I am spending some time in Paris this month and visited the Palais de Tokyo yesterday. They had some exhibitions right down my line with artists using fabric and embroidery.
One exhibition featured large fabric installations by artist Ulla von Brandenburg. She was trying to symbolize inside and outside spaces becoming one, using kind of large colorful sheets of fabric and tents; especially the first part really opens and draws one into the rooms. It intrigued you to walk inside these large art installations becoming part of them.
The other exhibition entitled “The World is burning” makes you think of the present world we are living in today. Many various artists, most with Middle Eastern or North African backgrounds had contributed to this exhibition, focusing on the dark and light sides of our world in peace or in conflict, and on the environmental damages we submit to the earth - you walk out of this exhibition with a renewed feeling that we all need to do just a little bit better than at present if we want to go in the right direction for our planet and its people.
Several video installations are really informative and interesting (do look up Amal Kenawy & John Akomfrah).
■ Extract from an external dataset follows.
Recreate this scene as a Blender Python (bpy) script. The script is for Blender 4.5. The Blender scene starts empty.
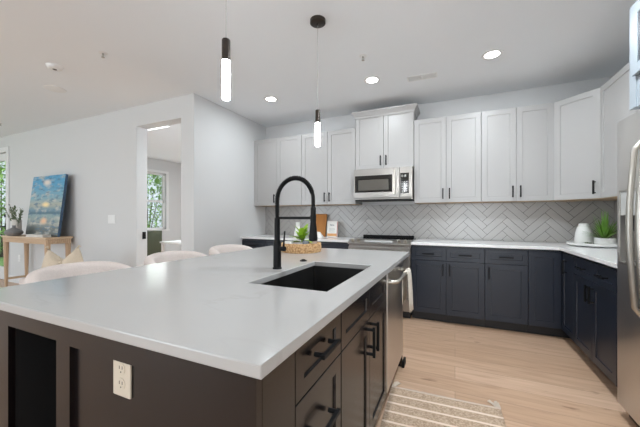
import bpy, bmesh, math, random
from mathutils import Vector, Matrix
random.seed(7)
S = bpy.context.scene
C = S.collection
PI = math.pi

# ------------------------------------------------------------------ camera
cd = bpy.data.cameras.new('camera'); cam = bpy.data.objects.new('camera', cd); C.objects.link(cam)
cam.location = (0, 0, 1.21)
cam.rotation_euler = (PI/2, 0, math.atan2(135, 300))
cd.sensor_width = 36; cd.lens = 300/640*36; cd.shift_y = 3.5/640; cd.clip_start = .02
S.camera = cam
# ------------------------------------------------------------------ sky, daylight, added fill, exposure
w = bpy.data.worlds.new('world'); S.world = w; w.use_nodes = True
nt = w.node_tree; bg = nt.nodes['Background']
bg.inputs['Color'].default_value = (.80, .90, 1, 1); bg.inputs['Strength'].default_value = 0.7

def area(name, loc, rot, sx, sy, power, col=(1, 1, 1)):
    d = bpy.data.lights.new(name, 'AREA'); d.shape = 'RECTANGLE'; d.size = sx; d.size_y = sy
    d.energy = power; d.color = col
    o = bpy.data.objects.new(name, d); C.objects.link(o); o.location = loc; o.rotation_euler = rot
    return o
area('added_fill_behind', (-6.0, -4.45, 1.35), (PI/2, 0, 0), 3.8, 2.2, 72, (.80, .91, 1))  # added fill light in an unseen opening behind the viewer
area('added_fill_aisle', (.45, -4.45, 1.35), (PI/2, 0, 0), 1.5, 2.2, 50, (.88, .95, 1))  # added fill behind the viewer, set right of the microwave's reflection
area('daylight_left', (-9.5, -.6, 1.35), (PI/2, 0, -PI/2), 4.5, 2.2, 8, (.84, .93, 1))
area('daylight_office', (-7.15, 5.35, 1.65), (PI/2, 0, -PI/2), .75, 1.4, 3, (.95, 1, .98))
sd = bpy.data.lights.new('sun', 'SUN'); sd.energy = 2.2; sd.angle = .02; sd.color = (.92, .96, 1)
sun = bpy.data.objects.new('sun', sd); C.objects.link(sun)
sun.rotation_euler = (-Vector((.12, .62, -.80))).to_track_quat('Z', 'Y').to_euler()
S.view_settings.view_transform = 'Standard'; S.view_settings.look = 'None'
S.view_settings.gamma = 1; S.view_settings.use_curve_mapping = False
S.view_settings.exposure = 0.74
S.cycles.use_denoising = True
S.cycles.sample_clamp_indirect = 6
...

Two other artists caught my attention as I really liked their means to express themselves. First, Bady Dalloul who has drawn tiny stories about life in Syria. These drawings were all mounted in matchboxes so you had to look really up close to see these pictures, some gruesome, some kind of everyday life. Amazing which large impression drawing in tiny matchboxes can give.
The second artist, Mounira Al Solh, used one of my favorite mediums, embroidery, to tell her story. She has collected stories of personal experiences from people of the crises in Syria and the Middle East. While interviewing them she also made a drawing of them and some of these drawings she has then following been embroidering and framing in colourful fabric. Somehow they get more powerful when added to fabric rather than on a simple piece of note paper.
“The World is burning” is a really interesting and powerful exhibition, which I can recommend you to visit, either in Paris or where ever it might go after this city.